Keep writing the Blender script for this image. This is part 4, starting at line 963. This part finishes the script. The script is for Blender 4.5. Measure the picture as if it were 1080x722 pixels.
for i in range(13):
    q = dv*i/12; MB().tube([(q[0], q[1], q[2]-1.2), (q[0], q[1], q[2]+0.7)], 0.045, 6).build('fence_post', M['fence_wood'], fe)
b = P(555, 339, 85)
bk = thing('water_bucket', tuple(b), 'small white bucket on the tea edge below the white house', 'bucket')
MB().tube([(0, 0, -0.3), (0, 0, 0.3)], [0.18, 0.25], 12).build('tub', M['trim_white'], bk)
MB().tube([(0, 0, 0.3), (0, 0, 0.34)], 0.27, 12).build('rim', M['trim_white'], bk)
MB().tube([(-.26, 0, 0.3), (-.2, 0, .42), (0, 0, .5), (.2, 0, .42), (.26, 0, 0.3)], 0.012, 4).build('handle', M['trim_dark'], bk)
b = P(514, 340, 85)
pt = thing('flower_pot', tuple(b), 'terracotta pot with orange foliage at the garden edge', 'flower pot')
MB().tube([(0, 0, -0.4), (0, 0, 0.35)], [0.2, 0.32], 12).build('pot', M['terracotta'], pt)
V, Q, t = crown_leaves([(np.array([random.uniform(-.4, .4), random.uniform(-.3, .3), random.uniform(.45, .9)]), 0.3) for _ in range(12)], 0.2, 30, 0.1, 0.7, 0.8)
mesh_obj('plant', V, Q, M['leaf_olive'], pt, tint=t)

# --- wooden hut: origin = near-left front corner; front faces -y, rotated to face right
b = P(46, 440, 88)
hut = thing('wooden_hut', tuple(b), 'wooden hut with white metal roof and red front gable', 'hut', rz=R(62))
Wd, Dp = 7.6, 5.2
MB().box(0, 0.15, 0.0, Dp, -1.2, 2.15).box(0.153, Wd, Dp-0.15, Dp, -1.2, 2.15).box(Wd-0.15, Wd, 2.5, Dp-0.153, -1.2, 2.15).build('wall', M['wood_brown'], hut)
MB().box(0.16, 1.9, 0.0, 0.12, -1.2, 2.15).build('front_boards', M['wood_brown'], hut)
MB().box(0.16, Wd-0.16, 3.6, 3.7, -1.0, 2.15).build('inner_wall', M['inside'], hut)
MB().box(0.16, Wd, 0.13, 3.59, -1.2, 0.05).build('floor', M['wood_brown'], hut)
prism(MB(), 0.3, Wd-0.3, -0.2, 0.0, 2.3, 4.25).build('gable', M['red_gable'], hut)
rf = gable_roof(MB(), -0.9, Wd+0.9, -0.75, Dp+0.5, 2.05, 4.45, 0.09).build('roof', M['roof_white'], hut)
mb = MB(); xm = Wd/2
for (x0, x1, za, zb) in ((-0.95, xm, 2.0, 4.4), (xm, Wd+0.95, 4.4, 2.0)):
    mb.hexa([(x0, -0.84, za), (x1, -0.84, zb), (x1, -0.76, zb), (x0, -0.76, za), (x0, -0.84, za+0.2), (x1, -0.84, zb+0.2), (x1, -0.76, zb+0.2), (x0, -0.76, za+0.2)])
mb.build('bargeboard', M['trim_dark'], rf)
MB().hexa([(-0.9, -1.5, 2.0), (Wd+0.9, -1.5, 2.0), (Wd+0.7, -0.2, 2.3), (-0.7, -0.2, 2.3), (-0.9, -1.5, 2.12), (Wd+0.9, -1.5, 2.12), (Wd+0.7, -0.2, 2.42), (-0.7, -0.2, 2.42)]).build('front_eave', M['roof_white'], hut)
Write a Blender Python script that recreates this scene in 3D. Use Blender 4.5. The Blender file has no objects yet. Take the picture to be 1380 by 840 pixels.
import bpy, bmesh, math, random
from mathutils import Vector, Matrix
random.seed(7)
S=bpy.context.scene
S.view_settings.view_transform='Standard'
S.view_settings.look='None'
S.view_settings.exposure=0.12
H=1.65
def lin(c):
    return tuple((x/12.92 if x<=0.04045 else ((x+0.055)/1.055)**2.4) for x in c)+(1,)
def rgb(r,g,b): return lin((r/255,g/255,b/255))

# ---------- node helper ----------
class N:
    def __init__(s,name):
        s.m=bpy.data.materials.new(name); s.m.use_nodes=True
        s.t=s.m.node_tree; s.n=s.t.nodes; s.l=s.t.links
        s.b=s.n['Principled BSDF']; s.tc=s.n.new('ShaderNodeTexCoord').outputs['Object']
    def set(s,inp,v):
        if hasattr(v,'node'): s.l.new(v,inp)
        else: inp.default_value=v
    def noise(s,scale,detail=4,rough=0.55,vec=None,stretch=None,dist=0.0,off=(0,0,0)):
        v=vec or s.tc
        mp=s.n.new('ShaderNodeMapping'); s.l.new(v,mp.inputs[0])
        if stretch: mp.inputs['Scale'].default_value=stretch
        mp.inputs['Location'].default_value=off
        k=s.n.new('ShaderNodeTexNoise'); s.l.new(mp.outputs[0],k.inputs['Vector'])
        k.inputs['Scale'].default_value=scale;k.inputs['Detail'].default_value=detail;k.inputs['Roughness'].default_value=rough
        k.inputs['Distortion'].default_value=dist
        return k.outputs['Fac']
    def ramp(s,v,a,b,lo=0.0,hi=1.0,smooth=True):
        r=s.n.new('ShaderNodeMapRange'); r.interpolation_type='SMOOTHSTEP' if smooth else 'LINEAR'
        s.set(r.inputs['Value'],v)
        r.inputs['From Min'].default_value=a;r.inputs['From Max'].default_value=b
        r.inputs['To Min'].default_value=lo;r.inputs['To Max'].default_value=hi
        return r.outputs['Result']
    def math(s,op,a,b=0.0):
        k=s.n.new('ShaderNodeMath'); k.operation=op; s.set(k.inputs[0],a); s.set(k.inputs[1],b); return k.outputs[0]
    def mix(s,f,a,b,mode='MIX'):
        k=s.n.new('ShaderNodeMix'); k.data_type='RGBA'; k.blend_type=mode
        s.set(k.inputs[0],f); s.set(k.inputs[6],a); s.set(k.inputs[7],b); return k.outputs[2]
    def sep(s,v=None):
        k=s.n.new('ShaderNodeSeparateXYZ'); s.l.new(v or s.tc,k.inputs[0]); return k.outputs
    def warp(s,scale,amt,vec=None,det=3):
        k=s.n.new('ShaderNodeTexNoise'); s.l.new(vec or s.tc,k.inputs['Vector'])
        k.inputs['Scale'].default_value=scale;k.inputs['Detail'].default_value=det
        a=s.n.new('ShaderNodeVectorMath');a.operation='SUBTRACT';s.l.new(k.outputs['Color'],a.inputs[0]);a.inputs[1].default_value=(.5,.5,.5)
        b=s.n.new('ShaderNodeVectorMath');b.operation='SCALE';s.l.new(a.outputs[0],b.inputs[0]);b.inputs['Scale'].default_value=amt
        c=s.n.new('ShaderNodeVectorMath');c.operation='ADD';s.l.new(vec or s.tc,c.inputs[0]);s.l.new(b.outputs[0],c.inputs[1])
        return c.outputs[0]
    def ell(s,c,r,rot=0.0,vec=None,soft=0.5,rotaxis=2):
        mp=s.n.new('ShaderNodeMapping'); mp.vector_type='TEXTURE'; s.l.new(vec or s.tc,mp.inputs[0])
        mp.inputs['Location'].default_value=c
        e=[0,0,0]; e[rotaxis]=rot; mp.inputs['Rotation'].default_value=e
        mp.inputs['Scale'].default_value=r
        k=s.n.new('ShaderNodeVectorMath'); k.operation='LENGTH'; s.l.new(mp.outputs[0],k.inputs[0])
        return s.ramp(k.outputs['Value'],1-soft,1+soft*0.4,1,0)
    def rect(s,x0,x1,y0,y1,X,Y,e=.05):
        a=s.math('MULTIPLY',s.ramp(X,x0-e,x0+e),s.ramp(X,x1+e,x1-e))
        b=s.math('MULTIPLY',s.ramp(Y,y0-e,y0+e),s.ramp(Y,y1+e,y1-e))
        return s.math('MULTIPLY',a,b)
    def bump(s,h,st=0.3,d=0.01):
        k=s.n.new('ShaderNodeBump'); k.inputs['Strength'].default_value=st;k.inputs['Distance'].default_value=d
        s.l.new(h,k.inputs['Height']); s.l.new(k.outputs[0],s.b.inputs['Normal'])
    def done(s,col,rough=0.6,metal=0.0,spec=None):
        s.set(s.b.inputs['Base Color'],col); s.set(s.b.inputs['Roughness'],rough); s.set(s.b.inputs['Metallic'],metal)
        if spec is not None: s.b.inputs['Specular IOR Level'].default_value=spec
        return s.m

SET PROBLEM
Of the lines above, retype only those from the line containing "Write a Blender" through the line containing "def rgb(r,g,b): return", including both, exactly.

SOLUTION TO THIS TASK
Write a Blender Python script that recreates this scene in 3D. Use Blender 4.5. The Blender file has no objects yet. Take the picture to be 1380 by 840 pixels.
import bpy, bmesh, math, random
from mathutils import Vector, Matrix
random.seed(7)
S=bpy.context.scene
S.view_settings.view_transform='Standard'
S.view_settings.look='None'
S.view_settings.exposure=0.12
H=1.65
def lin(c):
    return tuple((x/12.92 if x<=0.04045 else ((x+0.055)/1.055)**2.4) for x in c)+(1,)
def rgb(r,g,b): return lin((r/255,g/255,b/255))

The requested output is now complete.